Start DATA EXTRACT
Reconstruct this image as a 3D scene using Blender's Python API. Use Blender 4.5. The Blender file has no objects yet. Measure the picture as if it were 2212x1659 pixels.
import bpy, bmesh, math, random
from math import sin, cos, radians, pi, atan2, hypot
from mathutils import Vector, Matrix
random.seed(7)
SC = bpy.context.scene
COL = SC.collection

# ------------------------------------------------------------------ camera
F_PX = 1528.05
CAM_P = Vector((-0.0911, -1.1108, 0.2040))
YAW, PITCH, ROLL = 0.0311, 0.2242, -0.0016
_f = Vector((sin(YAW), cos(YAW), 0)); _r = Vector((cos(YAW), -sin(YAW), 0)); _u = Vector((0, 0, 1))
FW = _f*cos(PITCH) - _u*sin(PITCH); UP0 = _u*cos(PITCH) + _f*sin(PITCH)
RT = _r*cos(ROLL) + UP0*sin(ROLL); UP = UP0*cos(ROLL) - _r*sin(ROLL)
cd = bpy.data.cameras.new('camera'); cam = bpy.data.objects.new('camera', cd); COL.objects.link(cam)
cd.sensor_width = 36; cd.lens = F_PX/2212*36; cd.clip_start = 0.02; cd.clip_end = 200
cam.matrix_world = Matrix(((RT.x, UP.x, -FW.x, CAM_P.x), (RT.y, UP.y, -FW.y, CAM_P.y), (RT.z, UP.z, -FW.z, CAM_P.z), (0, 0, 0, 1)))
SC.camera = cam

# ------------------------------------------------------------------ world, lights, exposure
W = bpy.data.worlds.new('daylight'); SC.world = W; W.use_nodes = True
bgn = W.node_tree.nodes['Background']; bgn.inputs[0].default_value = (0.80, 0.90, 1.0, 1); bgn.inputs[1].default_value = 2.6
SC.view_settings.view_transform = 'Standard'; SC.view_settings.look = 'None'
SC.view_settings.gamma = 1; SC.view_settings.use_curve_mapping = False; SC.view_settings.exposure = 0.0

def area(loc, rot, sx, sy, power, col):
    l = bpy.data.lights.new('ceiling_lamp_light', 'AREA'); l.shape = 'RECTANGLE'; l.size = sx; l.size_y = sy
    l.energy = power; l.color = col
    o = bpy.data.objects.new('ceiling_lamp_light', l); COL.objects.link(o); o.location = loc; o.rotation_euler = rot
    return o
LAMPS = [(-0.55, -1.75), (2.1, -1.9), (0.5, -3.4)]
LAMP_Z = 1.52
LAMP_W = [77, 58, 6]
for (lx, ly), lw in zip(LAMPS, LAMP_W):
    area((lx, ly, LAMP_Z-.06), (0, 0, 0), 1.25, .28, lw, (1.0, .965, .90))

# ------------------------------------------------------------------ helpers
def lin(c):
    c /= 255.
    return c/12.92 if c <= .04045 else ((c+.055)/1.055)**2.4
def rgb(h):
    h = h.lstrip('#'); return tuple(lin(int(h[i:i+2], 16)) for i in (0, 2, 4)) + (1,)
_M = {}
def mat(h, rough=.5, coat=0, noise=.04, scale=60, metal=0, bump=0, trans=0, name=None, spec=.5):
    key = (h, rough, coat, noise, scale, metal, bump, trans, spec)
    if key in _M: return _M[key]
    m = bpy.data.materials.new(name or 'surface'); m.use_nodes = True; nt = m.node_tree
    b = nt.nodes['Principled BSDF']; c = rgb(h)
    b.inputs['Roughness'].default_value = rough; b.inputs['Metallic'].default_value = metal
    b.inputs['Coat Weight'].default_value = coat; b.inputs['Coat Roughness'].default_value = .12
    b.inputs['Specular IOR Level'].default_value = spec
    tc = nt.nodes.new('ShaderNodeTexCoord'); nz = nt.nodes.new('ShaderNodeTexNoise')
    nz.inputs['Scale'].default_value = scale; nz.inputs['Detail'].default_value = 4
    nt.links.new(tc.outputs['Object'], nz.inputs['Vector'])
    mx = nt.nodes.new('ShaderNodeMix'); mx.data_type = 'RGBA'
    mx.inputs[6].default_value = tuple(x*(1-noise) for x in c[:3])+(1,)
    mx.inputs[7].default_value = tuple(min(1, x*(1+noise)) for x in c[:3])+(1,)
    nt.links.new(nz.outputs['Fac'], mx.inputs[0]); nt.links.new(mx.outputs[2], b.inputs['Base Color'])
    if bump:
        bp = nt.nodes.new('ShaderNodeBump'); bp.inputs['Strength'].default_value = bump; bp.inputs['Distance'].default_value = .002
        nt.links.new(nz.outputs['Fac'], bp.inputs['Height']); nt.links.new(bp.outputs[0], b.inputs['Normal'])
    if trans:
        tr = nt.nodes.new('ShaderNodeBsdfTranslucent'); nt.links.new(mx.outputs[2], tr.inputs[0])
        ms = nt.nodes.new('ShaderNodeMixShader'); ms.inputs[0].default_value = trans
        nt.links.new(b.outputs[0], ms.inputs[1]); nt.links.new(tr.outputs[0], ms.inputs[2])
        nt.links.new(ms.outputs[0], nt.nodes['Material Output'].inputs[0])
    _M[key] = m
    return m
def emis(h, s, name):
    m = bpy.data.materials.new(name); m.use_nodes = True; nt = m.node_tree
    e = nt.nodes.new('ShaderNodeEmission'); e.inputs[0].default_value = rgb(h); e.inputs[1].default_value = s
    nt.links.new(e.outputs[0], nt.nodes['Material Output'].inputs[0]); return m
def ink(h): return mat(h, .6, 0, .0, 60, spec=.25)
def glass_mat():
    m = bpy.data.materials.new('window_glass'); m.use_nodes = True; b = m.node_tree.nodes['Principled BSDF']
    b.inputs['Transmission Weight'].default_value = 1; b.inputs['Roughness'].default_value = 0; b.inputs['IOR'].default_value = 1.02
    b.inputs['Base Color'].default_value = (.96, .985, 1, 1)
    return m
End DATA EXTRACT
■ REQUIREMENT
Lines containing the string "scene" are to be selected and copied.

■ ANSWER FOR THIS EXERCISE
Reconstruct this image as a 3D scene using Blender's Python API. Use Blender 4.5. The Blender file has no objects yet. Measure the picture as if it were 2212x1659 pixels.
SC = bpy.context.scene